On Thu, 26 Nov 2015, Ray Hunter (v6ops) wrote:

I have read this draft and find it interesting.

The use of host routes would seem appealing to avoid
1) any need for stateful "home agent" and multiple forwarding
2) renumbering of the end nodes when roaming
3) relatively small number of hosts compared to the complexity of the topology

Use of RFC7217 addresses would seem appropriate, but that assumes that DAD really is reliable at the time a node attaches to the homenet for the first time.

Wouldn't it be better to adopt https://tools.ietf.org/html/draft-ietf-v6ops-host-addr-availability-02 and just give every device its own /64 and move that around?

My worry about the whole L3 approach is how long does it take to re-establish packet flows after the L2 wifi handover between APs compared to an L2 only solution?

What's the benefit/downside of this approach compared to having roaming nodes actively take part in the HNCP acting as "multi-homed routers" with an internal (invariant) /64 VLAN used to bind to applications?

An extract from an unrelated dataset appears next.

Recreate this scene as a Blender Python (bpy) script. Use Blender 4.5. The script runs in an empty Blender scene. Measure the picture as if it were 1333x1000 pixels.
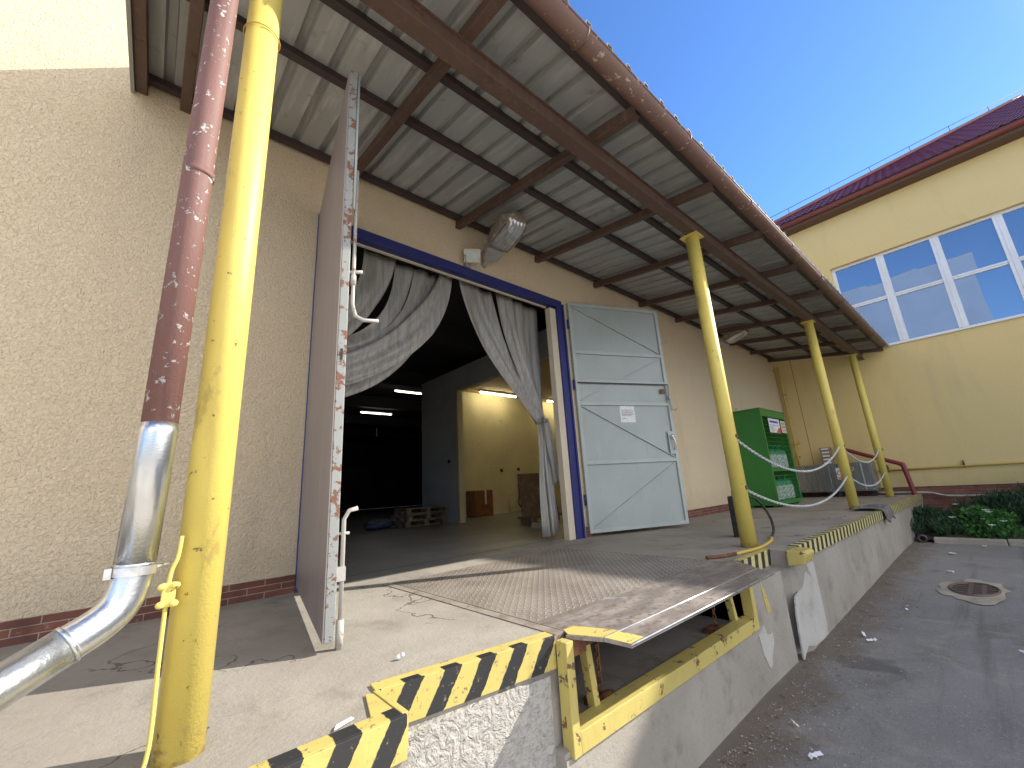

I'd say this approach adds one more layer that needs to come up before packets can start flowing again, especially since it would require routing protocol participation as well, I'd imagine.

If 802.11 can assure L2 handover in 1 second (I don't know how long the handover time is, just guessing), how much are we willing to add in time because of L3 mechanisms added on top of this, before packet flows are up and running again?